Steve Reicher (one of Tajfel’s former students), Alex Haslam, and Rakshi Rath took this research a step further, by outlining in detail how “inhumane acts against other groups can come to be celebrated as right” (Reicher, Haslam & Rath, 2008, p.1313). They asked themselves for instance why there were such large differences between the numbers of Jews that were deported and killed from the different countries occupied by the Nazis. To illustrate this: a staggering 71% of the Jewish Dutch population was deported, as were 86% of the Greek Jews, and even 90% of the Polish Jews. In comparison, 44% of the Belgian Jewish population, 22% of the French Jews and none (0%) of the Bulgarian Jews were (allowed to be) deported by the Nazis. The explanation is that in Poland and the Netherlands, for instance, the Jewish population was excluded from the national identity. They were seen as different, alien, and not a part of the nation. Whereas in Bulgaria, where Nazi attempts to deport Jews were actively thwarted by the Bulgarians, the Jewish population was regarded as an integral part of the nation (see Todorov, 2001).

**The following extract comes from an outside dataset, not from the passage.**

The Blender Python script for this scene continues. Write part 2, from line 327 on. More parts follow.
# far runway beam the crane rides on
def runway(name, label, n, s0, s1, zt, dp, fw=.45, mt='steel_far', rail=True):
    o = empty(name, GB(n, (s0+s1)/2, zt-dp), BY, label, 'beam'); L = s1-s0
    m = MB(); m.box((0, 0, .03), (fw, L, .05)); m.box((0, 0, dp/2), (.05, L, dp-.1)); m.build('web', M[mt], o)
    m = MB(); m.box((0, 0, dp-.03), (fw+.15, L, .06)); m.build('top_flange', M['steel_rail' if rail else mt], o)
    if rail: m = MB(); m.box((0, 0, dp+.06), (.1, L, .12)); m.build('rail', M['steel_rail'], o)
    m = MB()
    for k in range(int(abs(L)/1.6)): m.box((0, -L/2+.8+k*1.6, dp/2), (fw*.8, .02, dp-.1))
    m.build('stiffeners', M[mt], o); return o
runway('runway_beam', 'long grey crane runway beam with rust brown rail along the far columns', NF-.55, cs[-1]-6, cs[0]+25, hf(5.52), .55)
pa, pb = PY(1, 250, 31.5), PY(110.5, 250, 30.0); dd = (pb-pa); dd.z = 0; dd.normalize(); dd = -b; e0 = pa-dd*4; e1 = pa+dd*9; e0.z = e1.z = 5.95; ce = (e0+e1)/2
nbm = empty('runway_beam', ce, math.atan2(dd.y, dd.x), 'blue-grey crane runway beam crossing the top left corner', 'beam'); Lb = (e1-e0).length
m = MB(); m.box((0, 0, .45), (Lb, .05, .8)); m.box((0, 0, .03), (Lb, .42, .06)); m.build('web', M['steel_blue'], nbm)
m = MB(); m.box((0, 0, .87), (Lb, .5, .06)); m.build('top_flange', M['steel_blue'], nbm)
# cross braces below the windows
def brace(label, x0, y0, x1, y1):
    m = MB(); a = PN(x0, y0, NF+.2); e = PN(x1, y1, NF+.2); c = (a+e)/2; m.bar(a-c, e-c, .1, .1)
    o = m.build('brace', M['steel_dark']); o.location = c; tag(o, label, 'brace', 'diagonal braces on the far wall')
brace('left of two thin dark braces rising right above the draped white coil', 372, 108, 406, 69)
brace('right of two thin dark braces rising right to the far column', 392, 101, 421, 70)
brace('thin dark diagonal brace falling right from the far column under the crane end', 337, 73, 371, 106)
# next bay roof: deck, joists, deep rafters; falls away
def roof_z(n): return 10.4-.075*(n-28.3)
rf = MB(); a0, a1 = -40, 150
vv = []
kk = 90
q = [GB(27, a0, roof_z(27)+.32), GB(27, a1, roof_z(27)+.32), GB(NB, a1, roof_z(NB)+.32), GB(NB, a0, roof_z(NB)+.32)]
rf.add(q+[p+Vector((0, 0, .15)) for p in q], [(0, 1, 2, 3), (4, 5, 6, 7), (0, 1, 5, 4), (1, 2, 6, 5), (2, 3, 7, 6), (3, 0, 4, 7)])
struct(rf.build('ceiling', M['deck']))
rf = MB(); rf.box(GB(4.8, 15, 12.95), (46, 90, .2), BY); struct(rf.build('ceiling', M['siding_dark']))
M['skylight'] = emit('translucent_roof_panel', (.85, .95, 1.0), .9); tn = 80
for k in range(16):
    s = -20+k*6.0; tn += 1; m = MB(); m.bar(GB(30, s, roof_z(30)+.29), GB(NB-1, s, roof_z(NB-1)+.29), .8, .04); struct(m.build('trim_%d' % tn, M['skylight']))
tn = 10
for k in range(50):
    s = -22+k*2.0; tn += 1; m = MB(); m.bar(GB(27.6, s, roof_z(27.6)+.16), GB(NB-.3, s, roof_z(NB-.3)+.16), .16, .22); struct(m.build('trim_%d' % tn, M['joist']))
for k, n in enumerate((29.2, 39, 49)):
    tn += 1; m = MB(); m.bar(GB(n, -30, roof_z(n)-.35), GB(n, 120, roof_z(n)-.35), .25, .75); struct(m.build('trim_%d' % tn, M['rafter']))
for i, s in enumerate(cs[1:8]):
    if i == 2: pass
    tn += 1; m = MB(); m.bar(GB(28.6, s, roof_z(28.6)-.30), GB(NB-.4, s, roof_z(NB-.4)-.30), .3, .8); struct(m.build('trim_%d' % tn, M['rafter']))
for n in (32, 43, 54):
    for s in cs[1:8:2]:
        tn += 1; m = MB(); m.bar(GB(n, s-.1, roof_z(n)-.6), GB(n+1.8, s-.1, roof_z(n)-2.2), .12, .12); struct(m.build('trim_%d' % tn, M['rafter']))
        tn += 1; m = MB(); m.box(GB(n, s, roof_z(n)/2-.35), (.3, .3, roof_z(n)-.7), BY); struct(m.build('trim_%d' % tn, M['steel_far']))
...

Reicher, Haslam, and Rath’s describe the five steps in which violence against outgroups becomes justifiable for ingroups. “The five steps are: (i) Identification, the construction of an ingroup; (ii) Exclusion, the definition of targets as external to the ingroup; (iii) Threat, the representation of these targets as endangering ingroup identity; (iv) Virtue, the championing of the ingroup as (uniquely) good; and (v) Celebration, embracing the eradication of the outgroup as necessary to the defence of virtue.” (p.1313).

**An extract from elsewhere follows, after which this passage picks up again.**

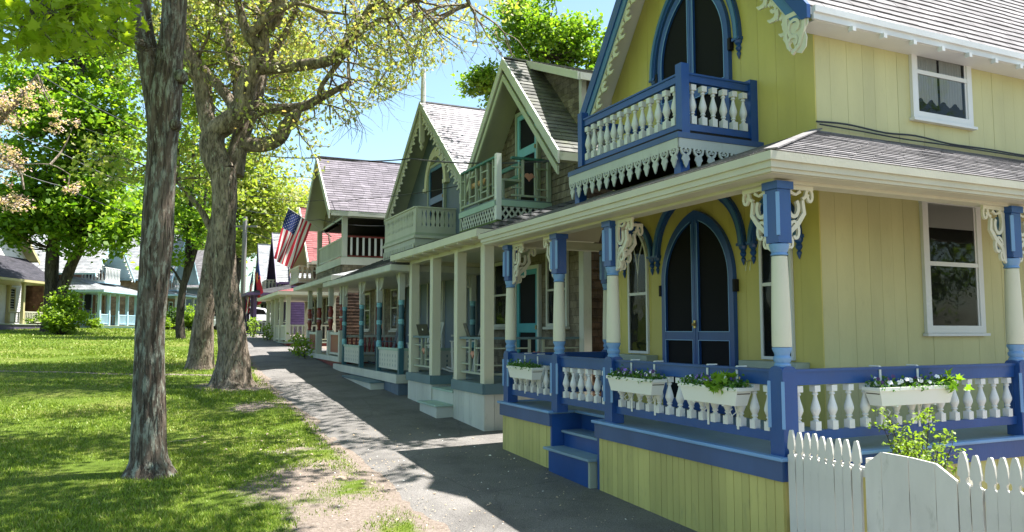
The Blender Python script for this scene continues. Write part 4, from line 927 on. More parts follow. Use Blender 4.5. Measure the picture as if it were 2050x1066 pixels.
# ------------------------------------------------------------------ red roofed cottage, purple cottage and the ones past them
def far_cottage(r, C, W, FL, posts, x_g, half, pitch, zr, roof, wall, trim, post_m, porch_roof, bal=None, balm='ivory', depth=1.9, eave=3.4, sgn=-1, door='interior', rail='ivory', gw=None, pw=.075, skirt='red', gable_wall=None, barge=None, frame='ivory', zg=.6, rise=.5):
    X = depth; Y0, Y1 = C - W / 2, C + W / 2; ze = zr - pitch * half; gw = gable_wall or wall
    mb = MB(); mb.courses((X, Y0, FL), (X, Y1, FL), (X, Y1, ze + .1), (X, Y0, ze + .1), .14, .012, out=(-1, 0, 0)); mb.box(X + .001, X + .05, Y0, Y1, FL - .6, ze + .1)
    mb.courses((X, Y0, ze + .1), (X, Y1, ze + .1), (X, C, zr - .2), (X, C, zr - .2), .14, .012, out=(-1, 0, 0)); mb.prism([(Y0, ze + .1), (Y1, ze + .1), (C, zr - .2)], X + .002, X + .05)
    mb.build('front_wall', gw, r)
    mb = MB(); shingle_side(r, Y0, X, 9, FL - zg, ze + .05, 'x', mb=mb); shingle_side(r, Y1, X, 9, FL - zg, ze + .05, 'x', sgn=1, mb=mb); mb.box(8.95, 9, Y0 + .06, Y1 - .06, FL - zg, ze + .05); mb.build('side_wall', wall, r)
    gable_roof(r, x_g, 9.2, C, half, ze, pitch, roof, deck=trim); rake(r, x_g, C, half + .02, ze, zr, .18, -.01, .04, trim)
    if barge: bargeboard(r, x_g + .03, C, half, ze, zr, .15, .35, .28, barge, skip=.05)
    MB().box(x_g + .05, 9.2, Y0 - .25, Y0 - .22, ze - .1, ze + .02).build('eave', trim, r)
    MB().box(-.05, X, posts[0] - .15, posts[-1] + .15, FL - .04, FL).build('deck_floor', 'sage', r)
    MB().box(0, .04, posts[0] - .1, posts[-1] + .1, FL - zg, FL - .04).box(.04, X, posts[0] - .1, posts[0] - .06, FL - zg, FL - .04).box(.04, X, posts[-1] + .06, posts[-1] + .1, FL - zg, FL - .04).build('skirt', skirt, r)
    H = eave - .12 - FL; b = MB(); b.box(-pw, pw, -pw, pw, 0, H); b.box(-pw - .02, pw + .02, -pw - .02, pw + .02, H - .1, H); b.box(-pw - .015, pw + .015, -pw - .015, pw + .015, 0, .7)
    p = b.build('post', post_m, r, loc=(.06, posts[0], FL - r['_zb']))
    for y in posts[1:]: copy_part(p, r, (.06, y, FL - r['_zb']))
    copy_part(p, r, (X - .1, posts[0], FL - r['_zb'])); copy_part(p, r, (X - .1, posts[-1], FL - r['_zb']))
    segs = list(zip(posts[:-1], posts[1:])); mid = len(segs) // 2
    for k, (a, c) in enumerate(segs):
        if k == mid: continue
        m = MB(); m.box(.03, .09, a + pw, c - pw, FL + .62, FL + .68); m.box(.03, .09, a + pw, c - pw, FL + .08, FL + .13); n = int((c - a) / .16)
        for q in range(n): y = a + pw + (c - a - 2 * pw) * (q + .5) / n; m.box(.04, .08, y - .03, y + .03, FL + .13, FL + .62)
        m.build('railing', rail, r)
    for yy in (posts[0], posts[-1]):
        m = MB(); m.box(.13, X - .18, yy - .03, yy + .03, FL + .62, FL + .68); m.box(.13, X - .18, yy - .03, yy + .03, FL + .08, FL + .13)
        for q in range(9): x = .25 + q * .18; m.box(x - .03, x + .03, yy - .02, yy + .02, FL + .13, FL + .62)
        m.build('railing', rail, r)
    MB().box(0, .13, posts[0] - .05, posts[-1] + .05, eave - .12, eave - .02).build('porch_beam', trim, r)
    hip_porch_roof(r, -.4, X, posts[0] - .5, posts[-1] + .5, Y0, Y1, eave, eave + rise, porch_roof, trim)
    door_front(r, X, C, 1.0, FL, FL + 2.1, door, trim)
    for yc in (C - W * .32, C + W * .32): window_front(r, X, yc, .8, FL + .8, FL + 2.1, FL + 1.5, frame)
    if bal:
        ya, yb, xb, z0, z1 = bal
        MB().box(xb, X, ya, yb, z0 - .1, z0).build('balcony_floor', trim, r); m = MB()
        m.box(xb, xb + .04, ya, yb, z1 - .06, z1); m.box(xb, xb + .04, ya, yb, z0, z0 + .08)
        for q in range(int((yb - ya) / .2)): y = ya + .05 + q * .2; m.prism([(y, z0 + .08), (y + .13, z0 + .08), (y + .09, (z0 + z1) / 2), (y + .13, z1 - .06), (y, z1 - .06), (y + .04, (z0 + z1) / 2)], xb + .01, xb + .03)
        for yy in (ya, yb):
            m.box(xb + .04, X, yy - .02, yy + .02, z1 - .06, z1); m.box(xb + .04, X, yy - .02, yy + .02, z0, z0 + .08)
            for q in range(int((X - xb) / .2)): x = xb + .1 + q * .2; m.prism([(x, z0 + .08), (x + .13, z0 + .08), (x + .09, (z0 + z1) / 2), (x + .13, z1 - .06), (x, z1 - .06), (x + .04, (z0 + z1) / 2)], yy - .01, yy + .01, 'y')
        m.build('balcony_railing', balm, r)
        door_front(r, X, C, .9, z0, z0 + 1.7, door, trim, name='balcony_door')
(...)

So, how is this relevant to the present? The parallels are striking, to say the least. Maybe unwittingly, the development of the populist movements of Europe is following the steps mentioned above. The ‘ingroup’ is constructed by referring to themselves as ‘the people’, and excluding those who do not adhere, labelling them ‘elites’, ‘self-haters’, ‘traitors’ and so on. The outgroup is identified as migrants, and ‘Muslims’ in particular, who are subsequently homogenized and generalized as fundamentally incompatible with Western values. This outgroup is depicted as a general threat to the ingroup, on various societal terrains, while the ‘own’ culture (generally an idealized and romanticized, nostalgic version of that culture) is uncritically presented as good. Finally, if one has the stomach to descend into the pits of various populist right wing social media channels, one will find that the calls for a violent ‘cleansing’ are already being dispersed without any inhibition.

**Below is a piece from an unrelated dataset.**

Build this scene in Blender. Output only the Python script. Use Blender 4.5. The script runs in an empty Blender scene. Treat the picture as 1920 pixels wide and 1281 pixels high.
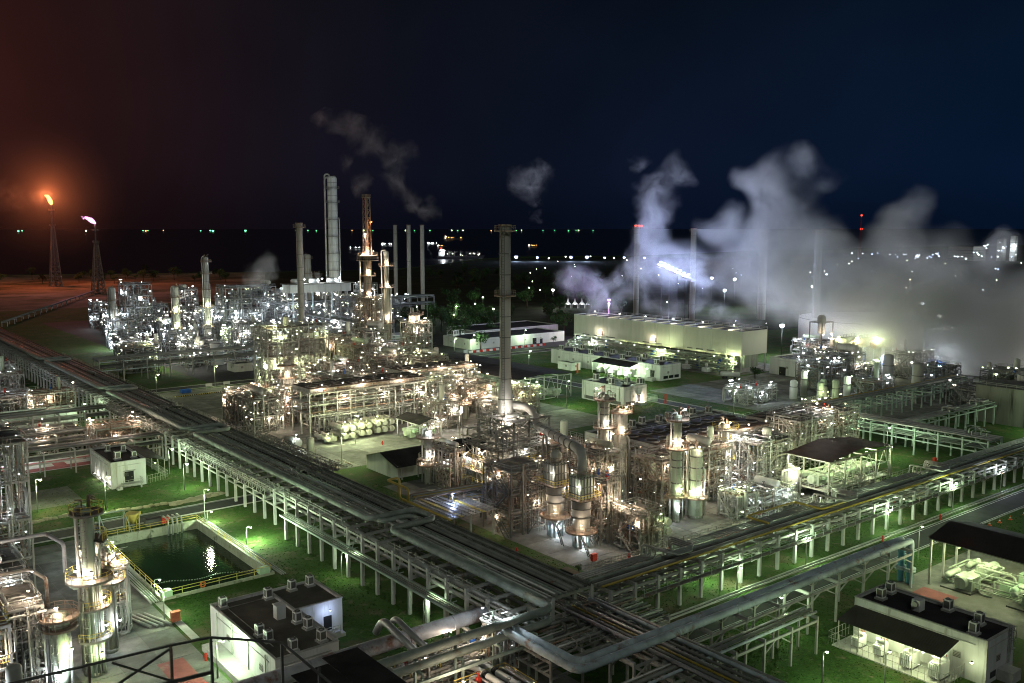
import bpy, math, random
from mathutils import Vector, Matrix
PI = math.pi
SC = bpy.context.scene
COL = SC.collection

# ------------------------------------------------------------------ camera
cam_d = bpy.data.cameras.new('camera')
cam_d.sensor_width = 36.0
cam_d.lens = 32.85
cam_d.clip_start = 1.0
cam_d.clip_end = 90000.0
cam = bpy.data.objects.new('camera', cam_d)
COL.objects.link(cam)
cam.location = (0, 0, 60)
cam.rotation_euler = (math.radians(90 - 6.915), 0, math.radians(51.8 - 90))
SC.camera = cam

# ------------------------------------------------------------------ render look
SC.view_settings.view_transform = 'Standard'
SC.view_settings.look = 'None'
SC.view_settings.exposure = 0.22
SC.view_settings.gamma = 1.0
SC.cycles.use_denoising = True
SC.cycles.denoiser = 'OPENIMAGEDENOISE'
SC.cycles.denoising_input_passes = 'RGB_ALBEDO_NORMAL'
SC.cycles.denoising_prefilter = 'ACCURATE'
SC.cycles.max_bounces = 3
SC.cycles.diffuse_bounces = 1
SC.cycles.glossy_bounces = 1
SC.cycles.transmission_bounces = 2
SC.cycles.volume_bounces = 1
SC.cycles.transparent_max_bounces = 8
SC.cycles.sample_clamp_indirect = 4.0
SC.cycles.sample_clamp_direct = 0.0
SC.cycles.filter_width = 1.05
SC.cycles.caustics_reflective = False
SC.cycles.caustics_refractive = False
SC.cycles.volume_step_rate = 1.0
SC.cycles.volume_max_steps = 128

# ------------------------------------------------------------------ night sky: navy, warmed over the flares
world = bpy.data.worlds.new('World')
SC.world = world
world.use_nodes = True
wn, wl = world.node_tree.nodes, world.node_tree.links
wn.clear()
def wnode(t, **kw):
    n = wn.new(t)
    for k, v in kw.items():
        setattr(n, k, v)
    return n
def wmath(op, a, b=None, clamp=False):
    n = wnode('ShaderNodeMath', operation=op, use_clamp=clamp)
    for i, s in enumerate((a, b)):
        if s is None: continue
        if isinstance(s, (int, float)): n.inputs[i].default_value = s
        else: wl.new(s, n.inputs[i])
    return n.outputs[0]
wtc = wnode('ShaderNodeTexCoord')
def wdot(v):
    n = wnode('ShaderNodeVectorMath', operation='DOT_PRODUCT')
    wl.new(wtc.outputs['Generated'], n.inputs[0]); n.inputs[1].default_value = v
    return n.outputs['Value']
def wmix(fac, a, b):
    n = wnode('ShaderNodeMix', data_type='RGBA')
    wl.new(fac, n.inputs[0])
    for i, s in ((6, a), (7, b)):
        if isinstance(s, tuple): n.inputs[i].default_value = s
        else: wl.new(s, n.inputs[i])
    return n.outputs[2]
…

This article has no intention of labelling people or scaremongering. However, our knowledge of how social identity works and to what it can lead is quite clear. Recently, a Dutch sports journalist, Johan Derksen, argued that allowing too many kids of Moroccan descent to amateur football clubs, would be detrimental for those clubs. Even if we ignore the obvious discriminatory aspects of that remark, it is indicative of why Europe hasn’t been able to integrate their migrant populations. Why would a child that is born and raised in the Netherlands be called a Moroccan? Why would his failings be attributed to his descent, and not for instance to the inability of society to help him succeed? Why would PEGIDA be angry when confronted with pictures of non-white children (who incidentally contributed to a German World Championship of football)? If politicians from moderate parties want to know what they can do against xenophobic populism: define nationhood as civic and not ethnical, It’s not that difficult, really.

Reicher, S., Haslam, S. A., & Rath, R. (2008). Making a virtue of evil: A five‐step social identity model of the development of collective hate. Social and Personality Psychology Compass, 2(3), 1313-1344.